▶ _What to do_
Give back only the lines in the records below from the one with "1024 pixels high." to the one with "part('bearing_housing',mb,'rust',brg,.004)", both inclusive, word for word.
==== Records for this task
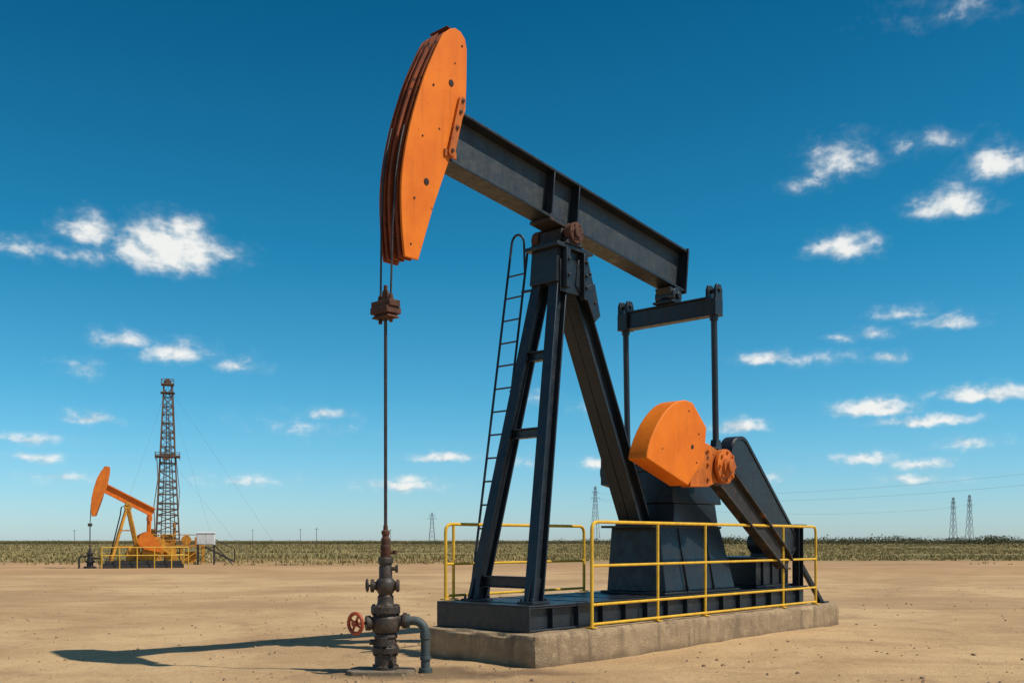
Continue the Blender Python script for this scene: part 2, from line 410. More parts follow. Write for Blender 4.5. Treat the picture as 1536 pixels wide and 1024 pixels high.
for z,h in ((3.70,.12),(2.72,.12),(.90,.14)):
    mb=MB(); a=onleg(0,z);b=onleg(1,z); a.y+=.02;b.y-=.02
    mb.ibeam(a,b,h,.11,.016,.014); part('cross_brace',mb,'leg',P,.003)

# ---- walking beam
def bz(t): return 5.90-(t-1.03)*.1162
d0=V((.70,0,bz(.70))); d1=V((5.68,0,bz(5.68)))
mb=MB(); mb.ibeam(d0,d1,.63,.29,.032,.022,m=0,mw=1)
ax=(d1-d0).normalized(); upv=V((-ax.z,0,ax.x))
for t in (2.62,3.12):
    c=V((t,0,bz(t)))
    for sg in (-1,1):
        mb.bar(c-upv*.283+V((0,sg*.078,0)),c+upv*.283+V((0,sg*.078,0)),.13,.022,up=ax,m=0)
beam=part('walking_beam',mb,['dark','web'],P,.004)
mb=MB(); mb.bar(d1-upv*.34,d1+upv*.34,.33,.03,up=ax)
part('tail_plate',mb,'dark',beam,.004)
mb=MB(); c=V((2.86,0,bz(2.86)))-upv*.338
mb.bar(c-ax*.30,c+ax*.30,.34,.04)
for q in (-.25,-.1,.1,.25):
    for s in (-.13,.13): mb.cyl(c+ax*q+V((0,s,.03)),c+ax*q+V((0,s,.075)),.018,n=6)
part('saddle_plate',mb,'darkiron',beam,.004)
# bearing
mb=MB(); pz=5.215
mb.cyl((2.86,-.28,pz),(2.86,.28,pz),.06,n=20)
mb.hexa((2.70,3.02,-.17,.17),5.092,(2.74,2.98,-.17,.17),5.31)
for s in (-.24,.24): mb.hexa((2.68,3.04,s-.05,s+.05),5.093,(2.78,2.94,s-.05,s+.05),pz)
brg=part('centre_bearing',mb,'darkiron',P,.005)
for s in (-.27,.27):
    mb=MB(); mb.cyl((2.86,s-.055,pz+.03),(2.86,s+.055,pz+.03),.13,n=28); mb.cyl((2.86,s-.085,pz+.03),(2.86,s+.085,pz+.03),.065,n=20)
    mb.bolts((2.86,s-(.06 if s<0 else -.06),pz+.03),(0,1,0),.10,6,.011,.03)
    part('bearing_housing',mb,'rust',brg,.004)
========
==== Records for this task
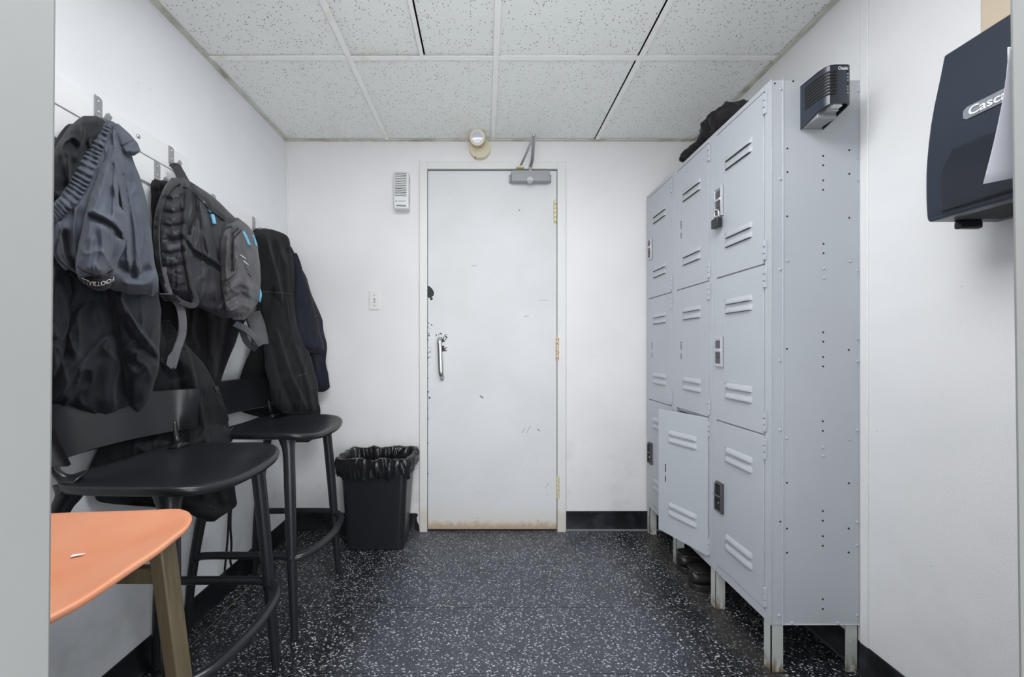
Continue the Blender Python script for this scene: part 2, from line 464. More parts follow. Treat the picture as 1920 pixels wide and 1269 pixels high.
========
▶ _Solution_
Continue the Blender Python script for this scene: part 2, from line 410. More parts follow. Write for Blender 4.5. Treat the picture as 1536 pixels wide and 1024 pixels high.
for z,h in ((3.70,.12),(2.72,.12),(.90,.14)):
    mb=MB(); a=onleg(0,z);b=onleg(1,z); a.y+=.02;b.y-=.02
    mb.ibeam(a,b,h,.11,.016,.014); part('cross_brace',mb,'leg',P,.003)

# ---- walking beam
def bz(t): return 5.90-(t-1.03)*.1162
d0=V((.70,0,bz(.70))); d1=V((5.68,0,bz(5.68)))
mb=MB(); mb.ibeam(d0,d1,.63,.29,.032,.022,m=0,mw=1)
ax=(d1-d0).normalized(); upv=V((-ax.z,0,ax.x))
for t in (2.62,3.12):
    c=V((t,0,bz(t)))
    for sg in (-1,1):
        mb.bar(c-upv*.283+V((0,sg*.078,0)),c+upv*.283+V((0,sg*.078,0)),.13,.022,up=ax,m=0)
beam=part('walking_beam',mb,['dark','web'],P,.004)
mb=MB(); mb.bar(d1-upv*.34,d1+upv*.34,.33,.03,up=ax)
part('tail_plate',mb,'dark',beam,.004)
mb=MB(); c=V((2.86,0,bz(2.86)))-upv*.338
mb.bar(c-ax*.30,c+ax*.30,.34,.04)
for q in (-.25,-.1,.1,.25):
    for s in (-.13,.13): mb.cyl(c+ax*q+V((0,s,.03)),c+ax*q+V((0,s,.075)),.018,n=6)
part('saddle_plate',mb,'darkiron',beam,.004)
# bearing
mb=MB(); pz=5.215
mb.cyl((2.86,-.28,pz),(2.86,.28,pz),.06,n=20)
mb.hexa((2.70,3.02,-.17,.17),5.092,(2.74,2.98,-.17,.17),5.31)
for s in (-.24,.24): mb.hexa((2.68,3.04,s-.05,s+.05),5.093,(2.78,2.94,s-.05,s+.05),pz)
brg=part('centre_bearing',mb,'darkiron',P,.005)
for s in (-.27,.27):
    mb=MB(); mb.cyl((2.86,s-.055,pz+.03),(2.86,s+.055,pz+.03),.13,n=28); mb.cyl((2.86,s-.085,pz+.03),(2.86,s+.085,pz+.03),.065,n=20)
    mb.bolts((2.86,s-(.06 if s<0 else -.06),pz+.03),(0,1,0),.10,6,.011,.03)
    part('bearing_housing',mb,'rust',brg,.004)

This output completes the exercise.